Junior B hockey returns to Nanaimo

by admin | 09.19.12 | Sports

Years of effort for owners Phil and Brenda Levesque finally paid off last spring when their expansion bid into the Vancouver Island Junior Hockey League was accepted. The Buccaneers were placed in the North Division with Campbell River, Comox, and Oceanside. The club’s name is derived from the last Junior B team—of the same name—to […]

Years of effort for owners Phil and Brenda Levesque finally paid off last spring when their expansion bid into the Vancouver Island Junior Hockey League was accepted. The Buccaneers were placed in the North Division with Campbell River, Comox, and Oceanside.

The club’s name is derived from the last Junior B team—of the same name—to exist in Nanaimo.

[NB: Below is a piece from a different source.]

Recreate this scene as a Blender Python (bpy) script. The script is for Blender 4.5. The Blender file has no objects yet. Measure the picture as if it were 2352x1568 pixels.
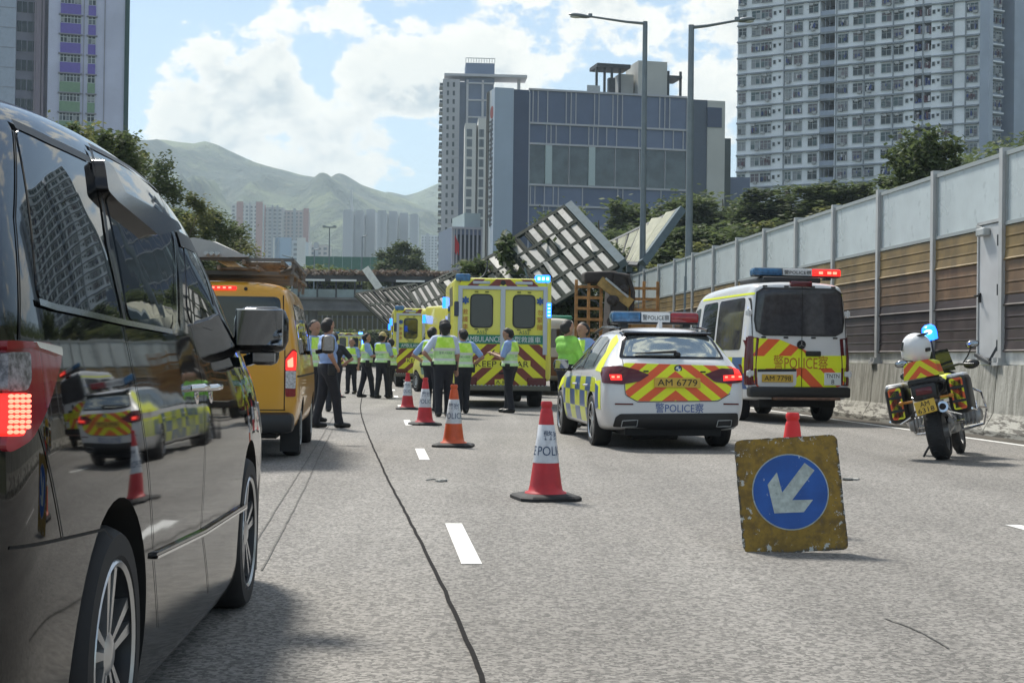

The original ‘Buckaneers’ skated in the now-demolished Civic Arena until the late ’70s.

The team, already affectionately dubbed ‘the Bucs’ by locals, opened the season with a 5–4 overtime victory Sept. 6 over the Comox Valley Glacier Kings.

“It felt fabulous!” Brenda Levesque says of seeing the team in action for the first time.

“There is a lot of work and organization to get [a Junior B team] started, and it was rewarding to see it pay off with so many people in the stands…it was even more rewarding to see the final puck go in the net for the overtime win,” Levesque says.

Despite Nanaimo Ice Centre’s seating capacity of 480, the Bucs are hopeful their exciting brand of hockey will create an electric atmosphere. Situated on Third St. and within sight of VIU, the arena is convenient for students to catch home games on Thursday nights.

“We are looking forward to VIU students attending the games,” Levesque says. “It is a great, fun, entertaining way to spend Thursday nights—close enough to walk home for many.”

Tickets are reasonably priced at $8 for students and $35 for a five-game punch card. Levesque said 2-for-1 coupons were handed out in student welcome bags as well. Seven players on the

Buccaneers are registered for courses at VIU.

The Junior B level of hockey fills a developmental gap between competitive minor hockey and Junior A. In the past, players looking to play Junior B were forced to commute or move away from home. As the age group for junior hockey is generally 16–20, a local team eliminates the need for players’ families to make sacrifices for hockey.

Many players use Junior B hockey as a stepping-stone to develop their game and land a spot on a Junior A club like the Nanaimo Clippers, or even a Major Junior team.

“We are a young team and many of our players have their sights on playing Junior A in the future,” Levesque says. “Our job is to do our best to develop them and increase their chances. If we can send players every year to Junior A, then we have done our job.

“We have close ties to many of the Junior A teams on the island and are confident that our players will get chances to [be called up] for those teams and to move up when the time comes.”

While development is fundamental in junior hockey, the Bucs still aim to win as many games possible. Nanaimo has already surpassed the 1998–99 Victoria Cougars, the VIJHL’s most recent expansion team, who registered just a single win in their inaugural season.

“We have set our sights on winning every game we can, knowing we will make mistakes but learning from them and growing as a team,” Levesque says. “No team comes out looking to lose, and when we do, we will look at what needs to be improved on so that we don’t repeat our mistakes.”

Nanaimo benefits from Junior B hockey outside of the rink as well. According to Levesque, a club adds $300 thousand to $400 thousand to the local economy.

“I think the community is happy to have the Bucs here,” Levesque says. “Most of the dollars generated by the team get spent back in the community. We hire local people, rent ice, hire busses for out-of-town, and the people who come to the games shop here and support local businesses.”

Levesque said they were still able to draw sponsors, despite having just a few months to prepare for the 2012 season.

“Since we did not get approval until May, we knew our first year would be a tough one,” Levesque says. “But once word got around and people have gotten a chance to know us, sponsorship dollars are

coming in, and we will keep selling, and making sure our customers get good value for their advertising dollars.

“We’re off to a great start—now we just have to keep it going,” Levesque says.

The Bucs’ next home game is Thursday, Sept. 20 at 7:30 p.m. against the Oceanside Generals.